What you are asked to do: Take the listing from its first line through the line that contains "COL = sc.collection" and please retype those lines exactly, leaving out the pictures.

Data extract:
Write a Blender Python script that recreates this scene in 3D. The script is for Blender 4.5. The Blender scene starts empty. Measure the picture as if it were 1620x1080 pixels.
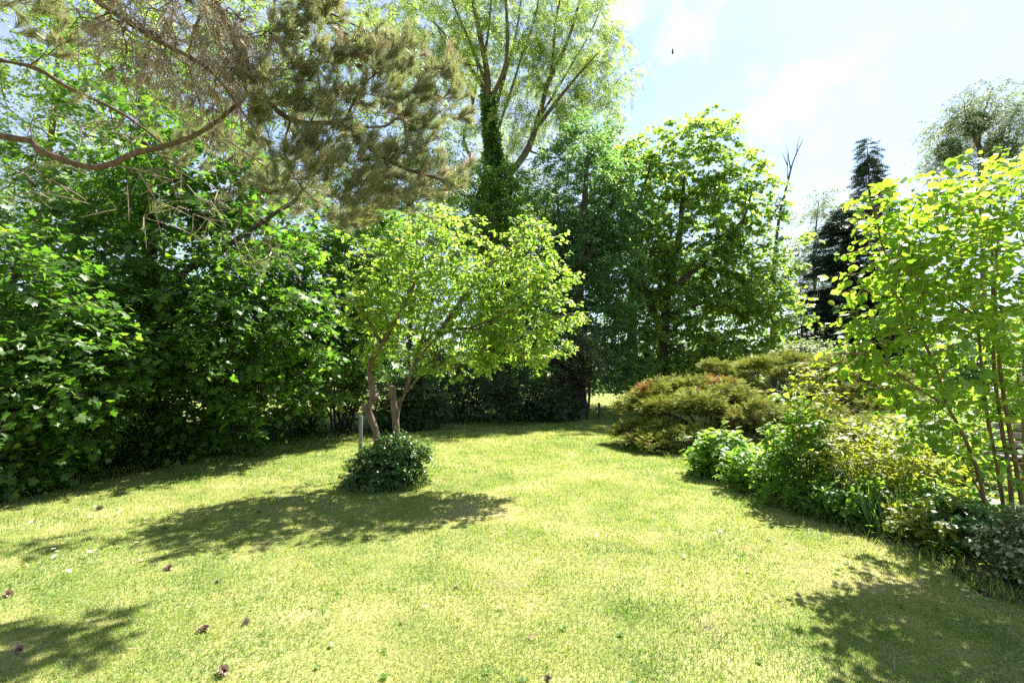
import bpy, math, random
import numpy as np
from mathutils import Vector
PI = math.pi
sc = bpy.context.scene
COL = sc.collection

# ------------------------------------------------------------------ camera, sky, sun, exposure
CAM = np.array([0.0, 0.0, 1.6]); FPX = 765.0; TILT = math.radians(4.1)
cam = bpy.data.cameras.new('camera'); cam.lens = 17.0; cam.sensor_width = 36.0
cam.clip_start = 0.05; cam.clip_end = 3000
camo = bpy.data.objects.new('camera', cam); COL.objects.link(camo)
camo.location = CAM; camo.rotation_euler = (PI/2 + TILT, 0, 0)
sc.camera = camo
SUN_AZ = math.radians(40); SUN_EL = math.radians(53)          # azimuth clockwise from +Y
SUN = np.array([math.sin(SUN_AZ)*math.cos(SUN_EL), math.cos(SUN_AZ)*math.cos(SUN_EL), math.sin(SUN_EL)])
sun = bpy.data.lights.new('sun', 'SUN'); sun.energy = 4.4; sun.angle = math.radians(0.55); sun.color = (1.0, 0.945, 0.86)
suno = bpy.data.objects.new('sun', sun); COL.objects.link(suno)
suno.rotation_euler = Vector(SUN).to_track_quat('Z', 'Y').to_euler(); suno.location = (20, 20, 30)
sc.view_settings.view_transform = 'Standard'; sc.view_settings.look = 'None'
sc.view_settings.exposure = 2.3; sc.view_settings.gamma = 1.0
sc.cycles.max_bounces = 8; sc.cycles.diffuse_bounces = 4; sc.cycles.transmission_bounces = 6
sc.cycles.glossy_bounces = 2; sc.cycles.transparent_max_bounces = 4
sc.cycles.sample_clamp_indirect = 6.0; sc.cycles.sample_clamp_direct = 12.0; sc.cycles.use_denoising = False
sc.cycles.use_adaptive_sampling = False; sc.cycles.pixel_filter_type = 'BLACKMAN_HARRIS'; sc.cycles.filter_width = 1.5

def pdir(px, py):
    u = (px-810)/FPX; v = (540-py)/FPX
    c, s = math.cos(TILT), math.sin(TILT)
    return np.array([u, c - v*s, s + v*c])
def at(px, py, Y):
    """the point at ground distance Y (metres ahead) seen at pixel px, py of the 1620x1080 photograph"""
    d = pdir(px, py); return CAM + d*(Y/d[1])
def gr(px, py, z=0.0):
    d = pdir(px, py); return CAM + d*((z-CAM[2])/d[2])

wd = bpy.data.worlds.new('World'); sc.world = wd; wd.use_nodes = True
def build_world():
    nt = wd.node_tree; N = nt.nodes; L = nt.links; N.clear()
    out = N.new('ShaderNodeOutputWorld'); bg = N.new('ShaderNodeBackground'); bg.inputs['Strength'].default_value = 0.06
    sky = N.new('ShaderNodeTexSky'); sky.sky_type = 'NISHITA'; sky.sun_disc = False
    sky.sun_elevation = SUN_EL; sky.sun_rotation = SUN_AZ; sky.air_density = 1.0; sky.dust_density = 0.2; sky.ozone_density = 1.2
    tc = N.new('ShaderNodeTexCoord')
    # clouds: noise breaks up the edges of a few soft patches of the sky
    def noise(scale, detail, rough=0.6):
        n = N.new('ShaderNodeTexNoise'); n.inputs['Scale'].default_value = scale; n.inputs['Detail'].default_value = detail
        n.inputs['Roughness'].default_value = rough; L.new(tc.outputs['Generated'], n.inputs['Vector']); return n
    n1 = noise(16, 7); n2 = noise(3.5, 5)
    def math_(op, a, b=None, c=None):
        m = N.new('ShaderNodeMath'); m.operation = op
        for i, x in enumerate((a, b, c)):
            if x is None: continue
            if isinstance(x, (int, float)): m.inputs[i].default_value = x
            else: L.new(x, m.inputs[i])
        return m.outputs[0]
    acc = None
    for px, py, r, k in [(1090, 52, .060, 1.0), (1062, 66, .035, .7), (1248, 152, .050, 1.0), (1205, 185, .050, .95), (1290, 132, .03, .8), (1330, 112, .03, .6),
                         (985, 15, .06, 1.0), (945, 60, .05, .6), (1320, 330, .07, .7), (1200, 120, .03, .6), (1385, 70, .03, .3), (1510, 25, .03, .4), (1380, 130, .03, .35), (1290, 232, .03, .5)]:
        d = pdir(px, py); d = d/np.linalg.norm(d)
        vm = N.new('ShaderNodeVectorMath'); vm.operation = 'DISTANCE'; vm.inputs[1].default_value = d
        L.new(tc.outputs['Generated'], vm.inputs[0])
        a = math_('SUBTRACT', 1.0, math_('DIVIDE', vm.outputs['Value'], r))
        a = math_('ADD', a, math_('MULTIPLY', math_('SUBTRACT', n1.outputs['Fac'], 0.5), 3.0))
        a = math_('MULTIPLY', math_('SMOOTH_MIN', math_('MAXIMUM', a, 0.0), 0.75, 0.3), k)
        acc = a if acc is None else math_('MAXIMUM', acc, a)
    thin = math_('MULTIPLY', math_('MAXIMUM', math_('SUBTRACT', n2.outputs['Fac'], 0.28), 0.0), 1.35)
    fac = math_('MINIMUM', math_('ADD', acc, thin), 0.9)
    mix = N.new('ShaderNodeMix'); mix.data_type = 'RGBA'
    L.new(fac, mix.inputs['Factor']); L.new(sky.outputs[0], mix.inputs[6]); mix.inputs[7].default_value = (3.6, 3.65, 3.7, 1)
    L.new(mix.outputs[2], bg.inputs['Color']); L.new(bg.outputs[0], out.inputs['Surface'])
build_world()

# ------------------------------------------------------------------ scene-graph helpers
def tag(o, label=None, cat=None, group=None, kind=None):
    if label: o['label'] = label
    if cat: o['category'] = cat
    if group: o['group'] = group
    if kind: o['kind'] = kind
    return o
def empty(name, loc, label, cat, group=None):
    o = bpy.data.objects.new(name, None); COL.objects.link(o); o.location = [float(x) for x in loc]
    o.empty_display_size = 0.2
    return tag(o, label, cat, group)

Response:
Write a Blender Python script that recreates this scene in 3D. The script is for Blender 4.5. The Blender scene starts empty. Measure the picture as if it were 1620x1080 pixels.
import bpy, math, random
import numpy as np
from mathutils import Vector
PI = math.pi
sc = bpy.context.scene
COL = sc.collection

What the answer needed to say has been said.